The Cache Hierarchy contains the MMU that contains TLB Translation Entries that map a Virtual Page to a Physical Page. The External Cache comprises External Cache Lines that may contain External Cache Sub-Blocks. The Level One Cache comprises Level One Cache Lines. To simplify this explanation, assume that the machine has only one size for every one of the Cache Hierarchy Components; however, Dataspace Profiling handles an arbitrary number of sizes.

Each Color shows an association among Categories of Machine Resources. For example, A TLB Entry will map Virtual Memory Pages to Physical Memory Pages. Dataspace Profiling manages this association for you with the Object Definitions. When a cost occurs in filling the TLB Entry, Dataspace Profiling automatically manages which Virtual Memory Page and which Physical Memory Page was affected.

The Colors let you gain Insight from one Machine Category to another. Filter on one Category, and change Perspective to the corresponding Category of the same Color. Filtering among Categories enables you narrow down a bottleneck.

In my example, one Category is the Program View of Memory (Virtual Page), another is the Hardware View of Memory (Physical Page), and the third is the Hardware View for the Cache Hierarchy, the TLB Entry. List the Virtual Pages using this TLB Entry? (Filter by TLB Entry, view by Virtual Pages.) Which Physical Page is mapped by this Virtual Page? (AND Filter by the Virtual Page, view by Physical Page).

For another example, observe your Application from the Perspective of Processor Boards. For the Processor Board using the most time, which Memory Boards does this Processor Board use? Note the Colors above, we can find out by filtering on the Processor Board; and changing Perspective to the Memory Boards. Dataspace Profiling provides you the answer!

You can continue to gain Knowledge about your Application by repeating this process, drilling deeper.
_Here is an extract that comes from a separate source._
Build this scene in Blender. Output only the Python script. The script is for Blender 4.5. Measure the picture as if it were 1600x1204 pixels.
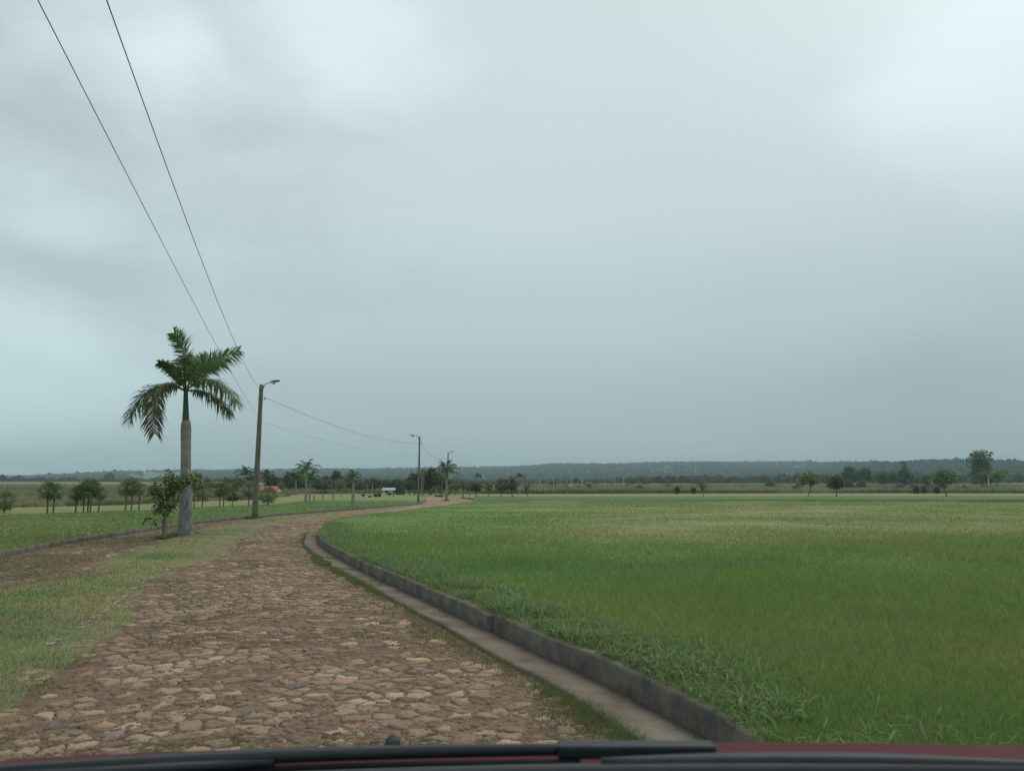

By Filtering by a Memory Board AND a Processor Board, you gain Knowledge of which other objects in the machine are using both.

For example, repeated AND Filtering allows powerful observations. From which Threads inside which Processes running on what Processors, using which Type Definitions and which Virtual Memory Addresses that were placed on which remote Memory Board, and at what Time during the Application execution.

In my previous blog entry, I walked you through a series of Insights gained through Dataspace Profiling Technology. Now you gain the Knowledge whether the Virtual Addresses are heavily shared (many Processes with one Virtual Memory per Physical Memory or Cache Structure), or they are falsely shared and we have a conflict (many Virtual Memories to one Physical Memory; or many Physical Memories to one Cache Structure). We know which Virtual Addresses, Virtual Pages, Processes, Threads, User-Defined Structures, Functions are affected. You now have the Knowledge. You can Act through Knowledge.

Dataspace Profiling – Look Inside the Machine!